Jack Moody, director of the energy and coastal division, of the Mississippi Department of Environmental Quality, Office of Geology, said losing domestic oil production not only increases the foreign trade deficit, it directly affects the state’s severance tax income.

“I believe right now the national rig count is the lowest in history since they started keeping records,” Moody said. “Besides affecting marginal wells, it is also going to affect the incentive side for further exploration and development. People will not drill.”

Moody said it is sad to think that 25% of the national production of oil could be lost forever, especially since that amount of production will have to be made up from foreign oil. Under favorable circumstances, those wells might have been able to produce for 15 to 20 years. But instead of getting the benefit of production all that time, the resource is lost due to price swings.
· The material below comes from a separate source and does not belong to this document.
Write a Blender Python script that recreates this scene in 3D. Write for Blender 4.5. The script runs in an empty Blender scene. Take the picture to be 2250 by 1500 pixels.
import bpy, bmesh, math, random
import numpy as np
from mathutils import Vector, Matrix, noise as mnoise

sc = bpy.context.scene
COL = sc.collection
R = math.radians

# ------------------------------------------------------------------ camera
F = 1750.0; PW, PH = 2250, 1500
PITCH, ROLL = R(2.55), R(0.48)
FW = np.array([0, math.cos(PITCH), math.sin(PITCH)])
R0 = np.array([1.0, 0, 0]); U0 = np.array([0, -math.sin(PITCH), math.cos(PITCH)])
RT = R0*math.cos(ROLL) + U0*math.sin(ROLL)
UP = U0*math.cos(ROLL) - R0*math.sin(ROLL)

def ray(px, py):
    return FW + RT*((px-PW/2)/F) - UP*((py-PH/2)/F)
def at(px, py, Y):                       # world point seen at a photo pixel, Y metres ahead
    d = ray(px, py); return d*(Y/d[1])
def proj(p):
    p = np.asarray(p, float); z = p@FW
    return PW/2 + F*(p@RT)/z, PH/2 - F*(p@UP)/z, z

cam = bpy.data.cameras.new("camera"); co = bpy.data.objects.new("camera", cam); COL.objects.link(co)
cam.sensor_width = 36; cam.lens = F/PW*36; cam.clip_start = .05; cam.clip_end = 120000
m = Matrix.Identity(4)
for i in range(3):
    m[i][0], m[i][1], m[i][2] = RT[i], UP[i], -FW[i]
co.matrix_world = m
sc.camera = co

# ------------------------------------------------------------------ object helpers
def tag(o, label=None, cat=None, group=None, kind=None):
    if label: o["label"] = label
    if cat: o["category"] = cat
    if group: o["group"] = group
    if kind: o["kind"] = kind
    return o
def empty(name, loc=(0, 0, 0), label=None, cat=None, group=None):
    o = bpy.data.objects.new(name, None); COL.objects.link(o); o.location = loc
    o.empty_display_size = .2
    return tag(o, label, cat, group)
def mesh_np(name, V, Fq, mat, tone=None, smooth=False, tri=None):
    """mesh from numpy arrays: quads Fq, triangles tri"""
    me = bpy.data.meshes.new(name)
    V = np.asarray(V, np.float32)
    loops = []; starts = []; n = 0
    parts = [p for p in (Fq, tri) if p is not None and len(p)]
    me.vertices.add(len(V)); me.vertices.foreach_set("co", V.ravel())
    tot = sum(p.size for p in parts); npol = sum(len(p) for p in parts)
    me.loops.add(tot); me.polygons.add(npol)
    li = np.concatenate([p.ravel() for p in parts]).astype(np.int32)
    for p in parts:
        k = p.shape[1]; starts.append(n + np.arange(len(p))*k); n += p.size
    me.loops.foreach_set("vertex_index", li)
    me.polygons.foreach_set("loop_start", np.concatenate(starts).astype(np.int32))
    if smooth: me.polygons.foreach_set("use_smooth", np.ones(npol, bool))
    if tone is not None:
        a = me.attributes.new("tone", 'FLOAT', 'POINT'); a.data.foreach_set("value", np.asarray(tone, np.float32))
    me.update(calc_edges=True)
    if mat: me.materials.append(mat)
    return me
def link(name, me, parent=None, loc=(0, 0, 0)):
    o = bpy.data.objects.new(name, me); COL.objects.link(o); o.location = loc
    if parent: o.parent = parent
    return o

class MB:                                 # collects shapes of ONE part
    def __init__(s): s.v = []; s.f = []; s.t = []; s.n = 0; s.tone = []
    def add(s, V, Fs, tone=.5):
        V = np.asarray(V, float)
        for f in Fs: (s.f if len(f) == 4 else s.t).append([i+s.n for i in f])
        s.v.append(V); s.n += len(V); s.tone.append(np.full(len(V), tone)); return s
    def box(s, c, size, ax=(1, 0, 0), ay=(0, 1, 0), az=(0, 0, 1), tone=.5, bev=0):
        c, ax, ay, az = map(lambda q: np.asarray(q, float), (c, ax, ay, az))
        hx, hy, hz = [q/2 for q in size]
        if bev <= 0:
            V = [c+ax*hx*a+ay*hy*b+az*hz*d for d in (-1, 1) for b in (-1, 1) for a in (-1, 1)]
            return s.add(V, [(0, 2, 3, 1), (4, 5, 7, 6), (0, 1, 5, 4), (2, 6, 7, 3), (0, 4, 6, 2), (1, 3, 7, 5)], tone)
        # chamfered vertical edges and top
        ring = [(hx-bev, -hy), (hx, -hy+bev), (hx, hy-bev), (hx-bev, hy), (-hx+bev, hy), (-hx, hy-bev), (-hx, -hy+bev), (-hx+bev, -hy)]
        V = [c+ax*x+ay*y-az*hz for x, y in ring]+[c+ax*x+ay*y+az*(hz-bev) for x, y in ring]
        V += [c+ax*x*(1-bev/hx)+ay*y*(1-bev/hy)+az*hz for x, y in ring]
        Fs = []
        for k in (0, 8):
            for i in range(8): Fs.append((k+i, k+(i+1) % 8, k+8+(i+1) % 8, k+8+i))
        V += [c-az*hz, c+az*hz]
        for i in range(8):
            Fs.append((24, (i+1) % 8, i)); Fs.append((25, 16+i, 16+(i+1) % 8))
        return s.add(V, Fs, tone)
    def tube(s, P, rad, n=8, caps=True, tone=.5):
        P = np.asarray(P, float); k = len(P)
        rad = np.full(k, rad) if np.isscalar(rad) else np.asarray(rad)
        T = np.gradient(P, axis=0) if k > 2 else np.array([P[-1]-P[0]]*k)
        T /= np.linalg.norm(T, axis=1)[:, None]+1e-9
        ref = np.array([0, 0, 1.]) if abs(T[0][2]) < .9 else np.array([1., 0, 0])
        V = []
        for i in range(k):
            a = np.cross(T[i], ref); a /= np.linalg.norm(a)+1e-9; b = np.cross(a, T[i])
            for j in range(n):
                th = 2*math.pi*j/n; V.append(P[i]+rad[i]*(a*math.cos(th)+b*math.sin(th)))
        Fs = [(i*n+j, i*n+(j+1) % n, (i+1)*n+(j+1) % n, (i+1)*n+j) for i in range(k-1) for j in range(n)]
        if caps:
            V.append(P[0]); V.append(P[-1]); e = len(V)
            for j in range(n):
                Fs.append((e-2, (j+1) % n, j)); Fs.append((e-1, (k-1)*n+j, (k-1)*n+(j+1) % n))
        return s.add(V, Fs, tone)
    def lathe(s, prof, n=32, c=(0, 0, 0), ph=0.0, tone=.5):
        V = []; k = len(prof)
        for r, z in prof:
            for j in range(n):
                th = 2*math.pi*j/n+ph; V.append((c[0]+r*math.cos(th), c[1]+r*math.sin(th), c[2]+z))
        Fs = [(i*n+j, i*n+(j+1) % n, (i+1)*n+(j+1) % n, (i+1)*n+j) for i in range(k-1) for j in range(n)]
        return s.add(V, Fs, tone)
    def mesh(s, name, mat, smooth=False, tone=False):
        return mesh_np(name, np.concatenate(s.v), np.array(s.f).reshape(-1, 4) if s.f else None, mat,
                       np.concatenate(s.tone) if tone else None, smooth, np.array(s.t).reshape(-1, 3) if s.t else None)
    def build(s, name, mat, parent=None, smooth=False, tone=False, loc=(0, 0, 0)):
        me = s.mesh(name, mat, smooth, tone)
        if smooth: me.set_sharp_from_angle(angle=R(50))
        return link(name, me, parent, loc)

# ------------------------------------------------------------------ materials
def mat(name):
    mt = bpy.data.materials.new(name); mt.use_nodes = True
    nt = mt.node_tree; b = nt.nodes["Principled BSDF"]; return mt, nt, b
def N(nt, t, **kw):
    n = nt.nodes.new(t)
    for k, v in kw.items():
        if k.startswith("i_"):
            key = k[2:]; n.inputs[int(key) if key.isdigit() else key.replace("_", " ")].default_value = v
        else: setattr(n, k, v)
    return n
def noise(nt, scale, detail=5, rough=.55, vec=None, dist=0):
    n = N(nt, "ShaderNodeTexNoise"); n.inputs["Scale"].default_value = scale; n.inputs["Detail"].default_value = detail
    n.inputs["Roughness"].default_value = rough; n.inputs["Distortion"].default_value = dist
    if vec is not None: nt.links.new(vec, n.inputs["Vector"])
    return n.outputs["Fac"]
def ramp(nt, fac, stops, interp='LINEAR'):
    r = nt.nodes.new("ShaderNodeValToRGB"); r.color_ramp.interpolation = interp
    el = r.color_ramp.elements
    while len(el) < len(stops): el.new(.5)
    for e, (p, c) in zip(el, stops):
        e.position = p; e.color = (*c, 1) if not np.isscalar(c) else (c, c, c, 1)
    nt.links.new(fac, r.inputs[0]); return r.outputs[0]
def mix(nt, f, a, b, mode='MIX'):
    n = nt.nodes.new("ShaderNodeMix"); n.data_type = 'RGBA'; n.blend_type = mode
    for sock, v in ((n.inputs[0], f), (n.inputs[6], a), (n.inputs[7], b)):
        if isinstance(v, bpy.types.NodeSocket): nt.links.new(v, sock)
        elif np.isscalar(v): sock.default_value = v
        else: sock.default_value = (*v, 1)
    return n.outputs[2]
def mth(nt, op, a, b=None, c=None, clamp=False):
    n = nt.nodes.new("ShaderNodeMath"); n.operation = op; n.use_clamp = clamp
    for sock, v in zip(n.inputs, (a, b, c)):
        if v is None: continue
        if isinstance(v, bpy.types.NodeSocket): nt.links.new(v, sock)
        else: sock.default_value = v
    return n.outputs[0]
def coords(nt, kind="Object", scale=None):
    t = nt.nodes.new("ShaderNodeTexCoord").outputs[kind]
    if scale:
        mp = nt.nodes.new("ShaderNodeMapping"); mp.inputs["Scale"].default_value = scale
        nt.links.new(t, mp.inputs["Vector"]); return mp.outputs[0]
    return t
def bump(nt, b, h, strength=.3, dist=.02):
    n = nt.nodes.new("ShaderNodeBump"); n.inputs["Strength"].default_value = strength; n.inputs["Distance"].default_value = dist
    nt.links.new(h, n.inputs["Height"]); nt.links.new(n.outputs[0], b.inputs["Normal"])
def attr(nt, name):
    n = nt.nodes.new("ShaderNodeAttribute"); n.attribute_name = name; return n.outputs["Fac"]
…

“We have already had an 18% drop in production, and we’re just kind of getting into this thing,” Moody said. “I read the other day in the Oil and Gas Journal that the surplus of oil has actually grown in the past year, which is an absolute disaster. What that means is that the price of oil is going to go lower. And the sad thing is that the surplus only amounts to an eight-day world supply of oil. The irony of the whole deal is that you are going to have a tremendous effect on the domestic oil industry because of a very small, eight-day surplus.

“The party is going to end sometime. This is going to come home to roost. And when it does, we will be subject to prices set by others out of our control.”

The domestic oil industry is seeing a large number of job layoffs. States like Oklahoma and Louisiana have been more drastically affected than Mississippi. For example, Shell Oil Co. in New Orleans is considering relocating its 1,050-employee work force to Houston as it plans more job cuts. The work force has already been reduced from the level of 1,400 this past fall. A number of Shell Oil employees in the New Orleans office live in south Mississippi.

There have also been some layoffs at shipyards that produce offshore oil drilling rigs. Halter Marine recently announced that it was laying off 40 administrative workers in Gulfport, cuts that were expected to save the company $15 million in the fiscal year 2000. The company’s top three executives took 20% pay reductions.

Baker and other oil industry representatives contacted expressed discouragement that state and national political leaders aren’t attune to the serious problems in the domestic oil industry.

“The government has already put environmental restrictions on the domestic operators so he can’t be in competition with the imported oil,” Baker said. “Through the years the government has done away with all the incentives we had for domestic exploration. We used to have 27.5% depletion allowance. They cut that to 15%. And they imposed what they call an alternative minimum tax which greatly reduced the amount of tax write offs you could have for exploration. And when you combine all of these, it was just an absolute slap at the domestic oil business. There is really no incentive for anyone to go out here and drill a wildcat or exploratory well. It is something I assure you the American public is not aware of, and most of them don’t care. They don’t realize that we are now getting approximately 60% of our oil as imports.”

Baker said he knows elected officials aren’t going to do anything that will increase the price of oil or natural gas to the consumer. But what the oil producer advocate is reinstating the 27.5% depletion allowance, and doing away with the alternative minimum tax. Baker said they also favor a tax credit for all new oil discovered and produced after Jan. 1, 1999. He said this would given an incentive to drill new wells without affecting the price of oil and gas.